A Zimbabwean wrote an op ed in the NYT which was widely circulated for the obvious truths it told. Far from mourning a lion's death, inhabitants of local villages look upon the death of a lion such as Cecil as a very good reason to celebrate and hold a party. I realize this might come as a surprise but lions regularly kill people living in the periphery of their habitat.
The American tendency to romanticize animals that have been given actual names and to jump onto a hashtag train has turned an ordinary situation — there were 800 lions legally killed over a decade by well-heeled foreigners who shelled out serious money to prove their prowess — into what seems to my Zimbabwean eyes an absurdist circus.
http://www.nytimes.com/...
The juxtaposition of insanely wealthy (by third world standards) liberal animal rights supporters such as on Daily Kos signing petitions and donating to stop income generating and lion protecting trophy hunting, with the daily struggle for survival of the people in one of the poorest countries in the world is irony carried to the extreme. What of that 14 year old boy killed recently near Goodwell Nzou's village? What is that life worth? A lion? Two lions? All lions?
It's impossible for me to weigh the two lives on the same scale. I like 14 year old guys. They are really men, and face severe tests of bravery and fortitude, here as well as in rural Africa. My son is almost of that age. That young man had people who cared deeply for him. I have a very difficult time saying even all lions are worth more than one unknown to me young African guy out gathering firewood.
It shouldn't be for us westerners to say what is of more value.
What is my opinion on the whole thing? Since I am a powerball lottery winning away from ever hunting in Africa it's too easy for me to condemn the deed. I have no reservations about waiting beside a dead animal for a predator to approach it, I do the same as do most all predator hunters. It's technically not even baiting. I prefer firearms, others the bow and arrow, it's a personal decision weighing such factors as lethality as well as the challenge.
I do value hunting on my own here in the US. There is a pleasure in knowing the area and habits of the prey I hunt.

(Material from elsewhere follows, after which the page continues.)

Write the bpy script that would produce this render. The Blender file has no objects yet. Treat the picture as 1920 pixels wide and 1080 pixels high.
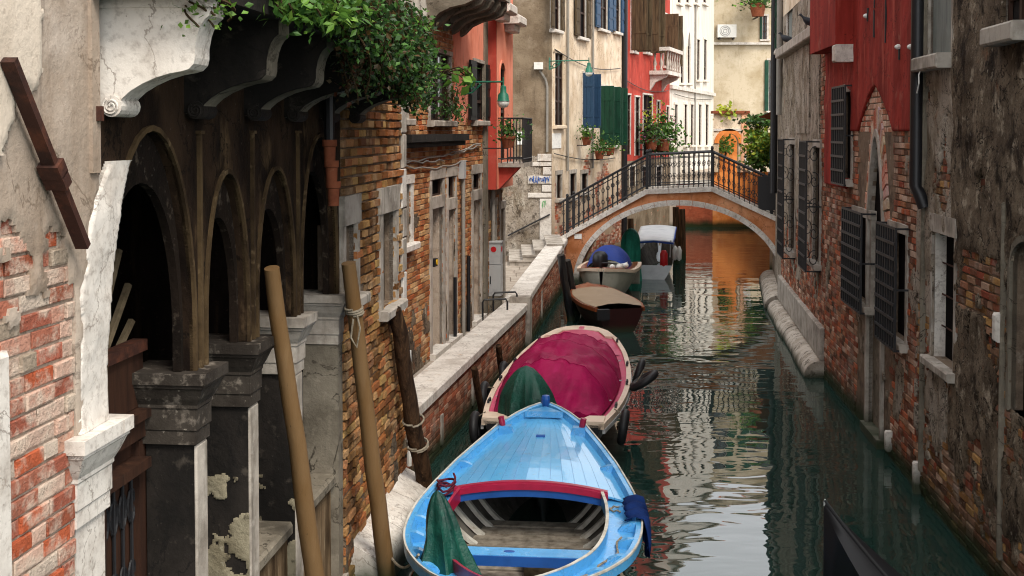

My strongest opinion is on traveling anywhere for vacation. Look at my sig line. Travel to Africa for any type of tourism is something we need to learn to do without, and Africans will need to find other, less carbon intensive, ways to generate income. In that sense both the trophy hunter and the snapshot taker are doing equal harm to the environment. I try to vacation locally if my vacation doesn't require visiting family.